◆ **WHAT YOU HAVE TO DO**: Skip the pictures and repeat each line of the data exactly.
=== COLLECTED MATERIAL ===
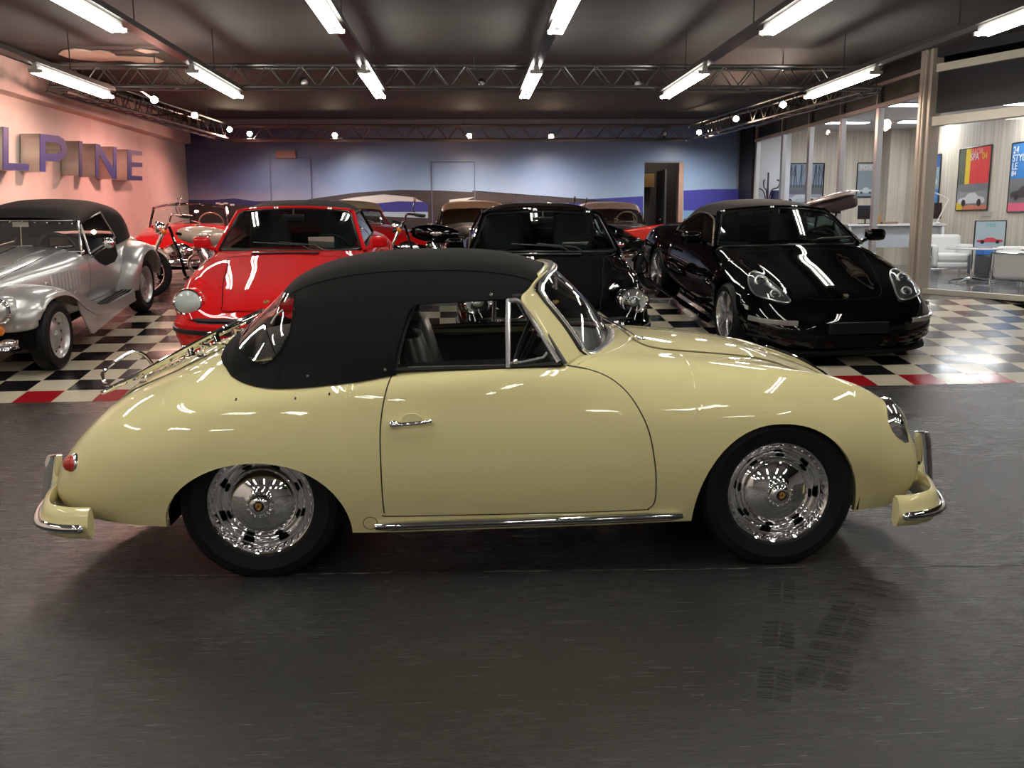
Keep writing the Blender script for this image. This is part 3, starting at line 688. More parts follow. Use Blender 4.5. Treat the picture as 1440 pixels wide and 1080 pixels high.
# dark wheel wells and floor pan
for xc, r in ((0, .375), (2.08, .385)):
    for sg in (-1, 1):
        b = MB(); b.lathe([(.10, -.16), (r, -.16), (r, .075)], (xc, sg*.60, .27), (0, sg, 0), 24, -.15, PI+.15, up=(0, 0, 1)); b.build('wheel_well', WELL, car)
b = MB(); b.box((1.04, 0, .24), (1.35, 1.36, .07)); b.box((-.62, 0, .31), (.4, .96, .06)); b.box((2.55, 0, .30), (.2, .9, .05))
b.build('floor_pan', WELL, car)
b = MB(); b.box((.05, 0, .60), (.06, 1.2, .36)); b.box((1.50, 0, .55), (.04, 1.3, .5)); b.box((.8, 0, .3), (1.6, 1.3, .03))
for sg in (-1, 1): b.box((.95, sg*.715, .56), (1.0, .03, .52)); b.box((.27, sg*.715, .72), (.40, .03, .18)); b.add([(x, sg*y, z) for x, y, z in [(.06, .70, .78), (1.24, .70, .82), (1.24, .58, .84), (.06, .58, .80)]], [(0, 1, 2, 3)])
b.grid([[(x, y, LB.top(x, abs(y))+.006) for y in np.linspace(-.54, .54, 15)] for x in np.linspace(-.15, .12, 8)])
b.build('interior_shell', mat('black_interior_trim', (.006, .006, .006), .6), car, smooth=False)
def surf_strip(pts, w, name, m, parent, off=.0012, closed=False, top=False):
    """thin ribbon lying on the body: pts are (x,z) on the side or (x,y) on top"""
    P = smooth_path([(a, c, 0) for a, c in pts], 5, closed)[:, :2]; n_ = len(P); L, R = [], []
    for i in range(n_):
        a = P[(i-1) % n_] if closed or i else P[i]; c = P[(i+1) % n_] if closed or i < n_-1 else P[i]
        t = c-a; t = t/(np.linalg.norm(t)+1e-9); q = np.array([-t[1], t[0]])*w/2
        for S_, sg in ((L, 1), (R, -1)):
            x, y = P[i]+sg*q
            S_.append((x, y, LB.top(x, abs(y))+off) if top else (x, -(LB.side(x, y)+off), y))
    g = np.array([L, R])
    if closed: g = np.concatenate([g, g[:, :1]], 1)
    mb = MB(); mb.grid(g)
    if not top: g2 = g.copy(); g2[:, :, 1] *= -1; mb.grid(g2)
    return mb.build(name, m, parent)
# door: raised skin patch following the body with a dark gap around it
DO = [(.545, .842), (.522, .79), (.503, .71), (.492, .61), (.492, .47), (.495, .31), (.503, .283), (.53, .272), (1.0, .268), (1.5, .268), (1.55, .275), (1.572, .30), (1.575, .36), (1.566, .47), (1.536, .61), (1.475, .728), (1.40, .80), (1.31, .838), (1.20, .858)]
surf_strip(DO, .0045, 'door_gap', GAP, car, .0016)
def door_mesh(sg):
    zs = np.linspace(.276, .838, 34); mb = MB(); G = []
    op = smooth_path([(a, c, 0) for a, c in DO], 8)[:, :2]
    for z in zs:
        xl = [op[i][0]+(z-op[i][1])/(op[i+1][1]-op[i][1])*(op[i+1][0]-op[i][0]) for i in range(len(op)-1) if (op[i][1]-z)*(op[i+1][1]-z) <= 0 and op[i][1] != op[i+1][1]]
        x0, x1 = min(xl)+.004, max(xl)-.004
        G.append([(x, sg*(LB.side(x, z)+.0022), z) for x in x0+(x1-x0)*(.5-.5*np.cos(np.linspace(0, PI, 40)))])
    mb.grid(np.array(G)); return mb
for sg in (-1, 1):
    d = door_mesh(sg).build('door', CREAM, car)
    if sg == -1:
        hx, hz = .60, .655; hy = -(LB.side(hx, hz))
        h = MB(); h.tube(smooth_path([(.545, hy-.028, .652), (.575, hy-.034, .654), (.62, hy-.036, .657), (.66, hy-.028, .659), (.682, hy-.012, .659)], 5), [.0105]*5+[.0085]*16, 10)
        h.sph((.547, hy-.015, .652), .017, 12, 8, (1.3, 1, 1)); h.sph((.683, hy-.008, .659), .011)
        h.tube([(.547, hy, .652), (.547, hy-.03, .652)], .012, 10); h.build('door_handle', CHROME, d)
        h = MB(); h.lathe([(0, -.0005), (.024, .0008), (.034, .0025), (.036, .0008)], (.615, hy-.003, .656), (0, -1, 0), 24, sx=1.25); h.build('handle_recess', CREAM, d)
# round jacking cap, front lid seams, rear lid seam
surf_strip([(.44+.028*math.cos(a), .243+.028*math.sin(a)) for a in np.linspace(0, 2*PI, 16, endpoint=False)], .003, 'jack_point_cap', GAP, car, .0012, True)
HL = [(1.56, 0), (1.562, .2), (1.575, .33), (1.61, .41), (1.68, .445), (1.85, .44), (2.1, .405), (2.35, .34), (2.52, .26), (2.58, .15), (2.60, 0)]
HLf = [(x, y) for x, y in HL]+[(x, -y) for x, y in HL[-2:0:-1]]
surf_strip(HLf, .005, 'hood_gap', GAP, car, .0012, True, True)
# hood skin, slightly proud
b = MB(); G = []
for x in np.linspace(1.566, 2.594, 50):
    ys = [HL[i][1]+(x-HL[i][0])/(HL[i+1][0]-HL[i][0])*(HL[i+1][1]-HL[i][1]) for i in range(len(HL)-1) if HL[i][0] <= x <= HL[i+1][0]]
    w_ = max(max(ys)-.004, .02); G.append([(x, y, LB.top(x, abs(y))+.004) for y in np.linspace(-w_, w_, 25)])
b.grid(G); hood = b.build('hood', CREAM, car)
b = MB(); b.tube(smooth_path([(x, 0, LB.top(x, 0)+.014) for x in (2.26, 2.34, 2.43, 2.52, 2.60, 2.66)], 4), [.006]+[.011]*18+[.009]*2, 8); b.build('hood_trim', CHROME, hood)
RL = [(-.17, 0), (-.19, .18), (-.25, .30), (-.40, .37), (-.55, .35), (-.66, .28), (-.71, .15), (-.72, 0)]
surf_strip([(x, y) for x, y in RL]+[(x, -y) for x, y in RL[-2:0:-1]], .005, 'engine_lid_gap', GAP, car, .0012, True, True)
b = MB(); G = []
for x in np.linspace(-.714, -.176, 30):
    R2 = sorted(RL); ys = np.interp(x, [r[0] for r in R2], [r[1] for r in R2]); w_ = max(ys-.004, .02)
    G.append([(x, y, LB.top(x, abs(y))+.004+.012*(1-(y/w_)**4)*min(1, (x+.714)/.05)*min(1, (-.176-x)/.05)) for y in np.linspace(-w_, w_, 21)])
b.grid(G); elid = b.build('engine_lid', CREAM, car)
b = MB(); G = [[(-.30-.03*i, y, LB.top(-.30-.03*i, abs(y))+.026) for y in (-.12, .12)] for i in range(9)]
for i in range(9): b.tube([(-.32-.028*i, -.13, LB.top(-.32-.028*i, .13)+.02), (-.32-.028*i, .13, LB.top(-.32-.028*i, .13)+.02)], .004, 6)
b.build('engine_grille', CHROME, elid)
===
◆ **FINAL RESULT**:
Keep writing the Blender script for this image. This is part 3, starting at line 688. More parts follow. Use Blender 4.5. Treat the picture as 1440 pixels wide and 1080 pixels high.
# dark wheel wells and floor pan
for xc, r in ((0, .375), (2.08, .385)):
    for sg in (-1, 1):
        b = MB(); b.lathe([(.10, -.16), (r, -.16), (r, .075)], (xc, sg*.60, .27), (0, sg, 0), 24, -.15, PI+.15, up=(0, 0, 1)); b.build('wheel_well', WELL, car)
b = MB(); b.box((1.04, 0, .24), (1.35, 1.36, .07)); b.box((-.62, 0, .31), (.4, .96, .06)); b.box((2.55, 0, .30), (.2, .9, .05))
b.build('floor_pan', WELL, car)
b = MB(); b.box((.05, 0, .60), (.06, 1.2, .36)); b.box((1.50, 0, .55), (.04, 1.3, .5)); b.box((.8, 0, .3), (1.6, 1.3, .03))
for sg in (-1, 1): b.box((.95, sg*.715, .56), (1.0, .03, .52)); b.box((.27, sg*.715, .72), (.40, .03, .18)); b.add([(x, sg*y, z) for x, y, z in [(.06, .70, .78), (1.24, .70, .82), (1.24, .58, .84), (.06, .58, .80)]], [(0, 1, 2, 3)])
b.grid([[(x, y, LB.top(x, abs(y))+.006) for y in np.linspace(-.54, .54, 15)] for x in np.linspace(-.15, .12, 8)])
b.build('interior_shell', mat('black_interior_trim', (.006, .006, .006), .6), car, smooth=False)
def surf_strip(pts, w, name, m, parent, off=.0012, closed=False, top=False):
    """thin ribbon lying on the body: pts are (x,z) on the side or (x,y) on top"""
    P = smooth_path([(a, c, 0) for a, c in pts], 5, closed)[:, :2]; n_ = len(P); L, R = [], []
    for i in range(n_):
        a = P[(i-1) % n_] if closed or i else P[i]; c = P[(i+1) % n_] if closed or i < n_-1 else P[i]
        t = c-a; t = t/(np.linalg.norm(t)+1e-9); q = np.array([-t[1], t[0]])*w/2
        for S_, sg in ((L, 1), (R, -1)):
            x, y = P[i]+sg*q
            S_.append((x, y, LB.top(x, abs(y))+off) if top else (x, -(LB.side(x, y)+off), y))
    g = np.array([L, R])
    if closed: g = np.concatenate([g, g[:, :1]], 1)
    mb = MB(); mb.grid(g)
    if not top: g2 = g.copy(); g2[:, :, 1] *= -1; mb.grid(g2)
    return mb.build(name, m, parent)
# door: raised skin patch following the body with a dark gap around it
DO = [(.545, .842), (.522, .79), (.503, .71), (.492, .61), (.492, .47), (.495, .31), (.503, .283), (.53, .272), (1.0, .268), (1.5, .268), (1.55, .275), (1.572, .30), (1.575, .36), (1.566, .47), (1.536, .61), (1.475, .728), (1.40, .80), (1.31, .838), (1.20, .858)]
surf_strip(DO, .0045, 'door_gap', GAP, car, .0016)
def door_mesh(sg):
    zs = np.linspace(.276, .838, 34); mb = MB(); G = []
    op = smooth_path([(a, c, 0) for a, c in DO], 8)[:, :2]
    for z in zs:
        xl = [op[i][0]+(z-op[i][1])/(op[i+1][1]-op[i][1])*(op[i+1][0]-op[i][0]) for i in range(len(op)-1) if (op[i][1]-z)*(op[i+1][1]-z) <= 0 and op[i][1] != op[i+1][1]]
        x0, x1 = min(xl)+.004, max(xl)-.004
        G.append([(x, sg*(LB.side(x, z)+.0022), z) for x in x0+(x1-x0)*(.5-.5*np.cos(np.linspace(0, PI, 40)))])
    mb.grid(np.array(G)); return mb
for sg in (-1, 1):
    d = door_mesh(sg).build('door', CREAM, car)
    if sg == -1:
        hx, hz = .60, .655; hy = -(LB.side(hx, hz))
        h = MB(); h.tube(smooth_path([(.545, hy-.028, .652), (.575, hy-.034, .654), (.62, hy-.036, .657), (.66, hy-.028, .659), (.682, hy-.012, .659)], 5), [.0105]*5+[.0085]*16, 10)
        h.sph((.547, hy-.015, .652), .017, 12, 8, (1.3, 1, 1)); h.sph((.683, hy-.008, .659), .011)
        h.tube([(.547, hy, .652), (.547, hy-.03, .652)], .012, 10); h.build('door_handle', CHROME, d)
        h = MB(); h.lathe([(0, -.0005), (.024, .0008), (.034, .0025), (.036, .0008)], (.615, hy-.003, .656), (0, -1, 0), 24, sx=1.25); h.build('handle_recess', CREAM, d)
# round jacking cap, front lid seams, rear lid seam
surf_strip([(.44+.028*math.cos(a), .243+.028*math.sin(a)) for a in np.linspace(0, 2*PI, 16, endpoint=False)], .003, 'jack_point_cap', GAP, car, .0012, True)
HL = [(1.56, 0), (1.562, .2), (1.575, .33), (1.61, .41), (1.68, .445), (1.85, .44), (2.1, .405), (2.35, .34), (2.52, .26), (2.58, .15), (2.60, 0)]
HLf = [(x, y) for x, y in HL]+[(x, -y) for x, y in HL[-2:0:-1]]
surf_strip(HLf, .005, 'hood_gap', GAP, car, .0012, True, True)
# hood skin, slightly proud
b = MB(); G = []
for x in np.linspace(1.566, 2.594, 50):
    ys = [HL[i][1]+(x-HL[i][0])/(HL[i+1][0]-HL[i][0])*(HL[i+1][1]-HL[i][1]) for i in range(len(HL)-1) if HL[i][0] <= x <= HL[i+1][0]]
    w_ = max(max(ys)-.004, .02); G.append([(x, y, LB.top(x, abs(y))+.004) for y in np.linspace(-w_, w_, 25)])
b.grid(G); hood = b.build('hood', CREAM, car)
b = MB(); b.tube(smooth_path([(x, 0, LB.top(x, 0)+.014) for x in (2.26, 2.34, 2.43, 2.52, 2.60, 2.66)], 4), [.006]+[.011]*18+[.009]*2, 8); b.build('hood_trim', CHROME, hood)
RL = [(-.17, 0), (-.19, .18), (-.25, .30), (-.40, .37), (-.55, .35), (-.66, .28), (-.71, .15), (-.72, 0)]
surf_strip([(x, y) for x, y in RL]+[(x, -y) for x, y in RL[-2:0:-1]], .005, 'engine_lid_gap', GAP, car, .0012, True, True)
b = MB(); G = []
for x in np.linspace(-.714, -.176, 30):
    R2 = sorted(RL); ys = np.interp(x, [r[0] for r in R2], [r[1] for r in R2]); w_ = max(ys-.004, .02)
    G.append([(x, y, LB.top(x, abs(y))+.004+.012*(1-(y/w_)**4)*min(1, (x+.714)/.05)*min(1, (-.176-x)/.05)) for y in np.linspace(-w_, w_, 21)])
b.grid(G); elid = b.build('engine_lid', CREAM, car)
b = MB(); G = [[(-.30-.03*i, y, LB.top(-.30-.03*i, abs(y))+.026) for y in (-.12, .12)] for i in range(9)]
for i in range(9): b.tube([(-.32-.028*i, -.13, LB.top(-.32-.028*i, .13)+.02), (-.32-.028*i, .13, LB.top(-.32-.028*i, .13)+.02)], .004, 6)
b.build('engine_grille', CHROME, elid)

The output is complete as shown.